Not All Legislative Participation Is Equal: Why Texas Needs a Leadership Score
For generations, legislative performance has been measured using simple metrics.
How many bills did a lawmaker file?
How many bills became law?
How many times did a lawmaker appear on legislation?
While useful, those measures assume that every form of participation carries the same level of responsibility.
The legislative record suggests otherwise.
A lawmaker who authors a bill bears a different level of responsibility than a lawmaker who simply signs on in support.
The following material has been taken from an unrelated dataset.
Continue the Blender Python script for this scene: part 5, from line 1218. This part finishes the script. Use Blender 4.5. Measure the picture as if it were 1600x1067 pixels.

A senator who carries legislation through the opposite chamber plays a different role than a coauthor who joins an existing coalition.
Treating all participation equally may obscure the true structure of legislative leadership.
A more sophisticated approach recognizes that different forms of participation represent different levels of ownership.
A Legislative Leadership Framework
Under a leadership-based model, legislative participation can be weighted according to responsibility and influence.
| Participation Type | Weight |
|---|---|
| Primary Author | 1.00 |
| Joint Author | 0.75 |
| Coauthor | 0.50 |
| Sponsor | 0.50 |
| Cosponsor | 0.25 |
The framework recognizes that leading legislation is different from supporting legislation.
Primary authors create legislative proposals, build coalitions, navigate committees, negotiate amendments, and often become the public face of a policy effort.
Joint authors share substantial ownership of legislation and often help drive a bill's development and passage.
Coauthors provide support and coalition strength but generally do not bear the same level of responsibility for the legislation.
Sponsors and cosponsors serve important roles in advancing legislation through the legislative process, particularly when bills move between chambers, but their participation represents a different form of influence than original authorship.
Why Traditional Rankings Fall Short
Consider two lawmakers.
The first appears on 100 bills exclusively as a coauthor.
The second appears on 60 bills but serves as the primary author on 40 of them.
Traditional participation rankings may favor the first lawmaker because of the larger bill count.
A leadership-weighted model may reach the opposite conclusion.
The second lawmaker assumed substantially more responsibility for the legislation.
The distinction matters.
Legislative activity and legislative leadership are not necessarily the same thing.
Measuring Leadership Rather Than Presence
A leadership score would allow analysts to distinguish between:
- Legislative leaders
- Coalition builders
- Supportive participants
- Cross-chamber facilitators
Each role contributes to the legislative process, but each role reflects a different level of initiative and ownership.
The result is a more nuanced understanding of influence inside the Texas Capitol.
The Emerging Data Opportunity
The construction of a statewide legislative participation layer now makes this type of analysis possible.
For the first time, participation can be separated into primary authors, joint authors, coauthors, sponsors, and cosponsors across multiple legislative sessions.
That creates the opportunity to measure not merely who participated, but how they participated.
Some lawmakers may emerge as prolific coalition builders.
Others may emerge as policy entrepreneurs who consistently originate legislation.
Still others may prove especially effective at carrying legislation through the opposite chamber.
Each represents a different form of leadership.
Beyond Bill Counts
The broader lesson is simple.
Counting legislation tells us who was present.
Measuring leadership tells us who assumed responsibility.
As legislative data systems become more sophisticated, Texas may need to move beyond simple bill counts and begin evaluating the quality and nature of legislative participation itself.
The future of legislative analysis may not be found in measuring how many bills a lawmaker touched.
It may be found in measuring how much leadership they provided.